LONDON – A Pakistani couple in Britain killed their daughter because they were more worried about shame in their community than about their children, a UK judge has said.
Iftikar and Farzana Ahmed, who suffocated the 17 year-old in front of their four other children, were jailed for life after being found guilty of the 2003 honour killing of their ‘westernised’ daughter Shafilea.
They were told they would serve at least 25 years for killing their “determined” and “ambitious” daughter at their home in Warrington, Cheshire after she rejected a forced marriage in Pakistan.
While announcing the sentence Justice Roderick Evans, at Chester Crown Court, said the couple imposed their ‘cultural attitudes of rural Pakistan upon their children’.
“Although you lived in Warrington, your social and cultural attitudes were those of rural Pakistan and it was those you imposed upon your children, ” The Telegraph quoted the judge, as saying.
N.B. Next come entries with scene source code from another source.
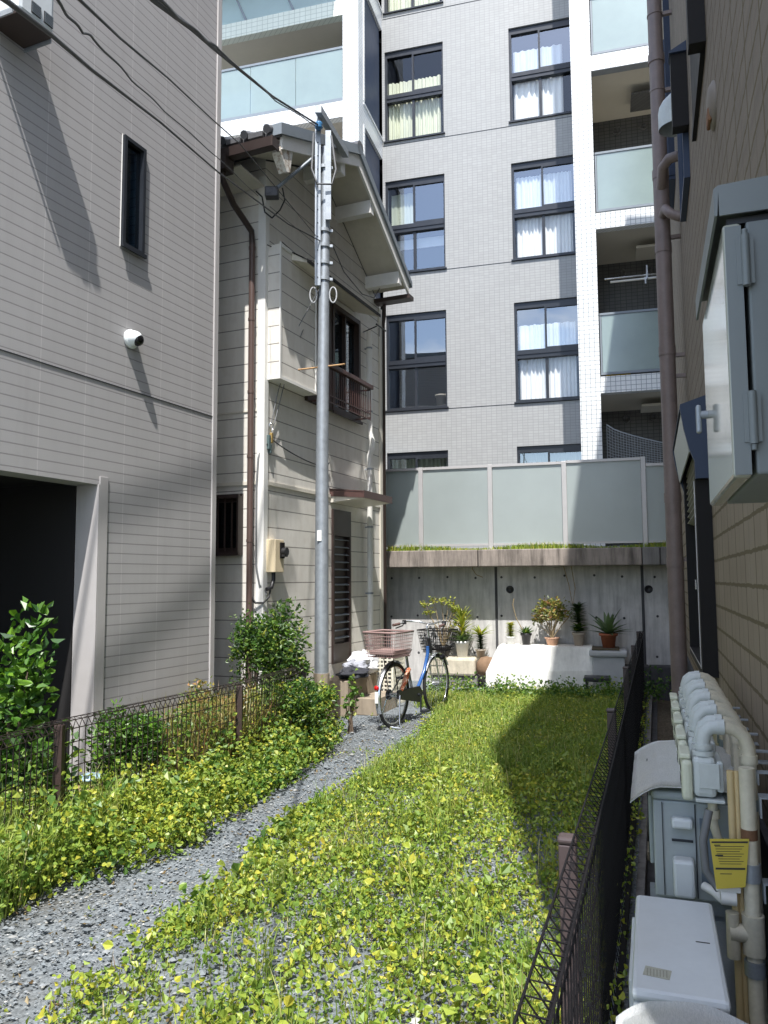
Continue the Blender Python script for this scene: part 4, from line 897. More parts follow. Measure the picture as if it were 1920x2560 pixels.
part('fork',fk,MT['chrome'],bk); part('head_tube',MB().tube([(.94,0,.72),(.885,0,.90)],.022,10),MT['black'],bk)
hb=MB().tube([(.87,0,.97),(.84,0,1.04),(.90,0,1.06)],.013,8)
hp=[(.58,-.30,1.06),(.70,-.285,1.07),(.80,-.25,1.095),(.90,-.14,1.09),(.91,-.05,1.065),(.90,0,1.06),(.91,.05,1.065),(.90,.14,1.09),(.80,.25,1.095),(.70,.285,1.07),(.58,.30,1.06)]
hb.tube(hp,.011,8); part('handlebar',hb,MT['chrome'],bk)
for s in (-1,1):
    part('grip',MB().tube([(.56,s*.303,1.058),(.69,s*.288,1.068)],.017,10),paint('brown_grip',(.12,.07,.06),.6),bk)
    part('brake_lever',MB().tube([(.76,s*.265,1.08),(.74,s*.27,1.045),(.62,s*.30,1.02)],.008,6).box(.745,.785,s*.262-.02,s*.262+.02,1.06,1.11,.005),MT['black'],bk)
sd_=MB(); sd_.add([(.16,-.10,.80),(.16,.10,.80),(.30,.07,.81),(.42,.02,.80),(.42,-.02,.80),(.30,-.07,.81),(.18,-.08,.74),(.18,.08,.74),(.36,0,.76)],[(0,5,4,3,2,1),(0,1,7,6),(1,2,3,8,7),(0,6,8,4,5),(3,4,8),(6,7,8)])
part('saddle',sd_,MT['black'],bk); part('seat_post',MB().tube([(.31,0,.70),(.29,0,.79)],.012,8),MT['chrome'],bk)
def basket(nm,x0,x1,yw,z0,z1,mat,step=.028,taper=.03,rim=.012,label=None):
    ro=MB(); b=part(nm,ro.tube([(x0,-yw,z1),(x1,-yw,z1),(x1,yw,z1),(x0,yw,z1),(x0,-yw,z1)],rim,6),mat,bk,label)
    me=MB(); t=taper
    ks=int((x1-x0)/step)
    for i in range(ks+1):
        x=x0+(x1-x0)*i/ks; xb=x0+t+(x1-x0-2*t)*i/ks
        for s in (-1,1): me.tube([(x,s*yw,z1),(xb,s*(yw-t),z0)],.0022,4,False)
        me.tube([(xb,-(yw-t),z0),(xb,yw-t,z0)],.0022,4,False)
    ky=int(2*yw/step)
    for i in range(ky+1):
        y=-yw+2*yw*i/ky; yb=(y)*(yw-t)/yw
        me.tube([(x0,y,z1),(x0+t,yb,z0)],.0022,4,False); me.tube([(x1,y,z1),(x1-t,yb,z0)],.0022,4,False)
    for j in range(1,7):
        q=j/7; z=z1-(z1-z0)*q; d=t*q
        me.tube([(x0+d,-yw+d,z),(x1-d,-yw+d,z),(x1-d,yw-d,z),(x0+d,yw-d,z),(x0+d,-yw+d,z)],.0026,4,False)
    part('mesh',me,mat,b); return b
rb=basket('rear_basket',-.32,.10,.195,.77,1.03,MT['basket_brown'],.026,.025,.012,'brown rear basket')
part('basket_liner',MB().box(-.29,.04,-.15,.15,.79,.84,.02),paint('pink_brown_cloth',(.30,.20,.18),.9,.2),rb)
basket('front_basket',.98,1.30,.20,.74,.98,MT['black_fence'],.03,.04,.007,'wire front basket')
part('basket_stay',MB().tube([(1.09,-.06,.34),(1.12,-.10,.74)],.005,5).tube([(1.09,.06,.34),(1.12,.10,.74)],.005,5).tube([(.93,0,.80),(1.0,0,.80)],.008,5),MT['chrome'],bk)
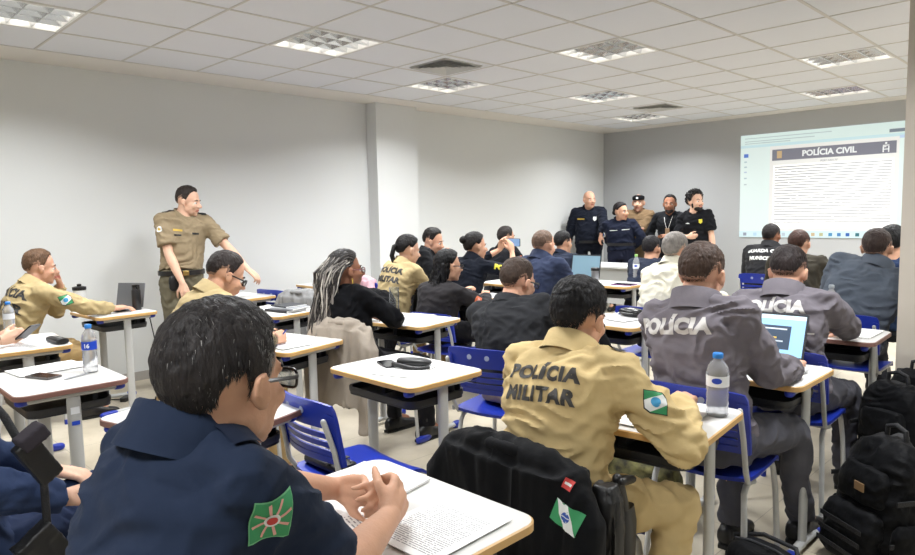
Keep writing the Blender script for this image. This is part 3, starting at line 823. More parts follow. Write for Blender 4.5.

“She [Shafilea] was being squeezed between two cultures, the culture and way of life that she saw around her and wanted to embrace, and the culture and way of life you wanted to impose upon her,” the judge said.
“Your concern about being shamed in your community was greater than your love of your child,” he added.
According to the paper, the couple were arrested in December 2003, but when detectives held a public appeal for information, the Ahmeds gatecrashed and protested their innocence.
Finally, in August 2010, police arrested Shafilea’s younger sister Alesha on suspicion of organising a robbery at the family home.
Alesha, who is now 21, told officers that she had seen her mother and father kill Shafilea.
The parents had often clashed Shafilea over her westernised lifestyle, and had objected to her wearing the same clothes as her white friends, rather than traditional Pakistani dress.
In 2003, she was allegedly forced to travel to Pakistan, where she was expected to marry a man more than ten years her senior.
In desperation Shafelia swallowed bleach badly burning her throat and causing the man to call off the marriage, declaring she was “damaged goods”. She returned to Britain but went missing from the family home in September 2003.